Ruhmeshalle Stevie Wonder - Songs In The Key Of Life
Mitte der Siebziger will Stevie Wonder die Musik eigentlich an den Nagel hängen. Als ihm sein Label aber völlige künstlerische Freiheit gewährt, verbunkert er sich nochmal im Studio und nimmt sein großes Meisterwerk auf.
Noch bevor ich jemals einen einzigen Song von Stevie Wonder gehört habe, weiß ich, dass er blind ist. Auf dem Schulhof ist "Stevie Wonder" quasi das Synonym für blind. Neben jeder Menge schlechter Witze erzählte man sich auch immer wieder, wie krass es ist, dass er als Blinder Musik macht.

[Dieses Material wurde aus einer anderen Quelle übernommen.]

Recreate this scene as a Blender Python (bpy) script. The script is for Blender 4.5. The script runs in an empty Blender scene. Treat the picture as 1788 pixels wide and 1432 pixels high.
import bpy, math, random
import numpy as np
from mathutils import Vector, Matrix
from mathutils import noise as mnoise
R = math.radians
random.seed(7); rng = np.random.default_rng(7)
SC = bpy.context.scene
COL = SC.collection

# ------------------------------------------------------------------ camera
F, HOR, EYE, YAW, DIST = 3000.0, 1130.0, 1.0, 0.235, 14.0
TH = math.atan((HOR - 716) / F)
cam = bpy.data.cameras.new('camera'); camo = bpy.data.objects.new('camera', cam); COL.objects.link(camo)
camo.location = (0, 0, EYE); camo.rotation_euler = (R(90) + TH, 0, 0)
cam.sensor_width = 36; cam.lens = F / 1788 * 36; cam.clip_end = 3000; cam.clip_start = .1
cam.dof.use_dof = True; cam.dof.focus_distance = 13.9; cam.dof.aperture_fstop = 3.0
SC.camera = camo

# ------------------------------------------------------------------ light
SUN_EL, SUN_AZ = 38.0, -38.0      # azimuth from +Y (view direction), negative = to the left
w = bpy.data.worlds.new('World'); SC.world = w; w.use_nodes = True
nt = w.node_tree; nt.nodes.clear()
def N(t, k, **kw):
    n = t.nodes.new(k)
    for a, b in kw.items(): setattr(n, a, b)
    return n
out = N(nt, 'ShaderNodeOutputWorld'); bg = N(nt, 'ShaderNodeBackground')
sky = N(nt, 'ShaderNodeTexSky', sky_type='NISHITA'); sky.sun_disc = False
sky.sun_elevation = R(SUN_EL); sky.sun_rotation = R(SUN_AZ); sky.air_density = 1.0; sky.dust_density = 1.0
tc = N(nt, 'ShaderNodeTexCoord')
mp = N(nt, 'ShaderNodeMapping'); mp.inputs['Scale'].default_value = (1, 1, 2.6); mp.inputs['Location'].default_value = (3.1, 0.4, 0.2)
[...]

Musikalisch ist meiner Generation Stevie Wonder bestenfalls durch zwei Lieder bekannt: "I Just Called To Say I Love You" und natürlich "Happy Birthday", das jeden verdammten Abend in irgendeiner Bar läuft. Wie wenig diese beiden Songs der musikalischen Genialität von Stevie Wonder gerecht werden, weiß ich erst, als ich zum ersten Mal "Songs In The Key Of Life" höre.
Enttäuscht von der Regierung
Als das Album Mitte der Siebziger erscheint, ist Stevie Wonder bereits ganz oben. Binnen kürzester Zeit hat er sich mit seinen letzten drei Alben zum weltweiten Superstar katapultiert. Doch ihm bedeutet das alles nichts, denn er ist wütend auf die Regierung der USA und die Art und Weise, wie sie mit seinen schwarzen Mitbürgern umgeht. Er hat ernsthaft vor, die Musik an den Nagel zu hängen. Sein Ziel: nach Ghana auswandern und dort mit behinderten Kindern arbeiten. Als ihm sein Label Motown aber den bis dato höchst datierten Vertrag der Musikgeschichte vor die Nase legt, der ihm noch dazu völlige künstlerische Freiheit gewährt, kann er nicht ablehnen. Er bläst das Abschiedskonzert ab und macht sich wieder an die Arbeit.
21 Songs, über 130 Musiker
Während die ganze Welt gespannt auf das Album wartet, arbeitet Wonder wie besessen an jedem noch so kleinen Detail. Ein Jahr lang verschiebt er die Veröffentlichung immer wieder, denn "Songs In The Key Of Life" soll sein Meisterwerk werden. Über 130 Musiker sind an den Aufnahmen zu den 21 Songs beteiligt – unter ihnen Namen wie Herbie Hancock, George Benson oder Minnie Riperton. Aber sie alle sind nur Statisten. Wonder schreibt, komponiert, produziert und arrangiert fast jeden Song im Alleingang.
Auf "Songs In The Key Of Life" zeigt Wonder seine unfassbare musikalische Bandbreite: Funk, Soul, Latin, Calypso, Jazz, Rock und Blues. Neben klassischen Pop-Balladen finden sich auf dem Album auch Big-Band-Nummern, Disco-Anleihen oder pastorale Gesänge. Inhaltlich führt Wonder immer wieder sozialkritische Themen an: Er beklagt den Rassismus in Amerika und zeigt die Armut und Hoffnungslosigkeit vieler Schwarzer auf. Seine Texte sind dabei zwar nicht zwangsläufig intellektuell, dafür von einer Dringlichkeit und Direktheit, die unter die Haut geht.
Eine Vorlage für viele Hits
Das Album wird wie erwartet ein Mega-Seller und die Songs über die Jahre tausendfach gesamplet. "Pastime Paradise" ist die Vorlage für Coolios "Gangstas Paradise", "As" wird durch Mary J. Blidge nochmal zum riesen Hit, "I Wish" ist das Sample in Will Smiths "Wild Wild West". Und "Another Star" kennt man sowieso in zig Varianten. Leider scheint es, als hätte Stevie Wonder all seinen kreativen Input in diesem einen Album verbraten. Denn alles was danach kommt, kann diesem gigantischen Werk nicht ansatzweise das Wasser reichen. Obwohl die schlechteren Songs wie so oft die größeren Hits werden. Aber im Pop-Biz geht es eben manchmal genauso ungerecht zu, wie auf dem Schulhof.